Boosting the capacity of biomass-based supercapacitors using carbon materials of wood derivatives and redox molecules from plants†
Abstract
A hybrid system electrode made from a biomass-based material sodium lignosulfonate-derived hierarchical porous graphitic carbon (PGLS) and an organic redox compound (alizarin) is demonstrated. A derivative of alizarin called “alizarin red S” (ARS) improves energy storage capacity while PGLS-1 synthesized from high-molecular-weight sodium lignosulfonate (LS), using K2FeO4 to achieve synchronous carbonization and graphitization, provides a continuous 3D porous framework with a certain graphitic order for the bulk charge transport and ARS self-organization within the composite electrode.
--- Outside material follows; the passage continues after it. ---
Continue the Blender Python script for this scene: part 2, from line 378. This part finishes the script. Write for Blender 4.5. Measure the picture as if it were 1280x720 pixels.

The composite ARS/PGLS-1 electrode exhibits outstanding gravimetric specific capacitances (469.5 and 200.2 F g−1 at current densities of 0.5 and 10.0 A g−1, respectively, for the ARS/PGLS-1 = 1 sample), indicating that ARS is compatible with PGLS-1 carbon-based supercapacitor systems that can be produced on a large scale. Furthermore, the assembled symmetric prototype redox-enhanced supercapacitor (SPRS) in an aqueous gel electrolyte (PVA/KOH/ARS) is demonstrated to have considerable specific capacitance, operational stability of over >2000 cycles, and synergetic energy-power output characteristics in practical applications. This new class of supercapacitors based on biomass materials represents a significant step toward green and sustainable energy storage technologies.